• [Prompt] Output each line of the material exactly as it stands.

• [Data entries]

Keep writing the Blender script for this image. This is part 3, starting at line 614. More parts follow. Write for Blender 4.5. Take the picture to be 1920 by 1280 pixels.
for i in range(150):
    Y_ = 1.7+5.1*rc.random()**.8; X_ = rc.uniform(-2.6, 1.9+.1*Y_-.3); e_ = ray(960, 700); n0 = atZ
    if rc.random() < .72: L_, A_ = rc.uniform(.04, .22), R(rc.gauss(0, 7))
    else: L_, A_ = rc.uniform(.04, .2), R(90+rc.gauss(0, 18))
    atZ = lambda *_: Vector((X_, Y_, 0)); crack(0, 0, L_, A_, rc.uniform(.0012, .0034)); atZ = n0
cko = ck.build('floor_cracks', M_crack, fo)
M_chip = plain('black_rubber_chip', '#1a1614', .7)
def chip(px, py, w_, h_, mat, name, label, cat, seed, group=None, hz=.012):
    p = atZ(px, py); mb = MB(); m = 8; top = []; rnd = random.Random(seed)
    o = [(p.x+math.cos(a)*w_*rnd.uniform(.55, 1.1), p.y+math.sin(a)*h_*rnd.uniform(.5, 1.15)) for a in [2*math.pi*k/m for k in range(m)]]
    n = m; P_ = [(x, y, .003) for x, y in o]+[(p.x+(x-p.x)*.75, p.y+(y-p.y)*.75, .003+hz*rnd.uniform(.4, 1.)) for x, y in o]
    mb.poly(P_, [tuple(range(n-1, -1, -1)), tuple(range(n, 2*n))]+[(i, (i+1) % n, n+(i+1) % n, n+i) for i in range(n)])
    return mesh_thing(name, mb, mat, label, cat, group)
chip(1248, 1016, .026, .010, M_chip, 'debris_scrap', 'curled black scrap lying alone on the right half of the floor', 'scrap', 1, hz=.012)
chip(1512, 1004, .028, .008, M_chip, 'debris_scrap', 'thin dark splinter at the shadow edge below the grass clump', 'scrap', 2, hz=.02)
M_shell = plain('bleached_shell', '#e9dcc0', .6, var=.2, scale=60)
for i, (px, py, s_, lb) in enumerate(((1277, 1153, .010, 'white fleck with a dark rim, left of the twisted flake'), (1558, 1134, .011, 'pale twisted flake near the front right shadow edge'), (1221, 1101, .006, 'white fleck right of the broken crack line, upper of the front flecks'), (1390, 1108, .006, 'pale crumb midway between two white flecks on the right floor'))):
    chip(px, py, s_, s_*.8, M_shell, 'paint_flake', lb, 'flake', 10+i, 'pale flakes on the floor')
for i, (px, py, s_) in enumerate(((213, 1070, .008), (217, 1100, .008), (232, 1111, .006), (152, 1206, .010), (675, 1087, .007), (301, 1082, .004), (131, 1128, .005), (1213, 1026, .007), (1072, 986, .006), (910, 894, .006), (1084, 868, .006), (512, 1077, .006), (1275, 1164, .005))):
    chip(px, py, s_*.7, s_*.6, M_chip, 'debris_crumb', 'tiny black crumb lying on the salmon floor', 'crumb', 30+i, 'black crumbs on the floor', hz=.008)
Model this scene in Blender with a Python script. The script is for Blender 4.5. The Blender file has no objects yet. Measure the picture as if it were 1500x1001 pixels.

• [Completed exercise]
Keep writing the Blender script for this image. This is part 3, starting at line 614. More parts follow. Write for Blender 4.5. Take the picture to be 1920 by 1280 pixels.
for i in range(150):
    Y_ = 1.7+5.1*rc.random()**.8; X_ = rc.uniform(-2.6, 1.9+.1*Y_-.3); e_ = ray(960, 700); n0 = atZ
    if rc.random() < .72: L_, A_ = rc.uniform(.04, .22), R(rc.gauss(0, 7))
    else: L_, A_ = rc.uniform(.04, .2), R(90+rc.gauss(0, 18))
    atZ = lambda *_: Vector((X_, Y_, 0)); crack(0, 0, L_, A_, rc.uniform(.0012, .0034)); atZ = n0
cko = ck.build('floor_cracks', M_crack, fo)
M_chip = plain('black_rubber_chip', '#1a1614', .7)
def chip(px, py, w_, h_, mat, name, label, cat, seed, group=None, hz=.012):
    p = atZ(px, py); mb = MB(); m = 8; top = []; rnd = random.Random(seed)
    o = [(p.x+math.cos(a)*w_*rnd.uniform(.55, 1.1), p.y+math.sin(a)*h_*rnd.uniform(.5, 1.15)) for a in [2*math.pi*k/m for k in range(m)]]
    n = m; P_ = [(x, y, .003) for x, y in o]+[(p.x+(x-p.x)*.75, p.y+(y-p.y)*.75, .003+hz*rnd.uniform(.4, 1.)) for x, y in o]
    mb.poly(P_, [tuple(range(n-1, -1, -1)), tuple(range(n, 2*n))]+[(i, (i+1) % n, n+(i+1) % n, n+i) for i in range(n)])
    return mesh_thing(name, mb, mat, label, cat, group)
chip(1248, 1016, .026, .010, M_chip, 'debris_scrap', 'curled black scrap lying alone on the right half of the floor', 'scrap', 1, hz=.012)
chip(1512, 1004, .028, .008, M_chip, 'debris_scrap', 'thin dark splinter at the shadow edge below the grass clump', 'scrap', 2, hz=.02)
M_shell = plain('bleached_shell', '#e9dcc0', .6, var=.2, scale=60)
for i, (px, py, s_, lb) in enumerate(((1277, 1153, .010, 'white fleck with a dark rim, left of the twisted flake'), (1558, 1134, .011, 'pale twisted flake near the front right shadow edge'), (1221, 1101, .006, 'white fleck right of the broken crack line, upper of the front flecks'), (1390, 1108, .006, 'pale crumb midway between two white flecks on the right floor'))):
    chip(px, py, s_, s_*.8, M_shell, 'paint_flake', lb, 'flake', 10+i, 'pale flakes on the floor')
for i, (px, py, s_) in enumerate(((213, 1070, .008), (217, 1100, .008), (232, 1111, .006), (152, 1206, .010), (675, 1087, .007), (301, 1082, .004), (131, 1128, .005), (1213, 1026, .007), (1072, 986, .006), (910, 894, .006), (1084, 868, .006), (512, 1077, .006), (1275, 1164, .005))):
    chip(px, py, s_*.7, s_*.6, M_chip, 'debris_crumb', 'tiny black crumb lying on the salmon floor', 'crumb', 30+i, 'black crumbs on the floor', hz=.008)
Model this scene in Blender with a Python script. The script is for Blender 4.5. The Blender file has no objects yet. Measure the picture as if it were 1500x1001 pixels.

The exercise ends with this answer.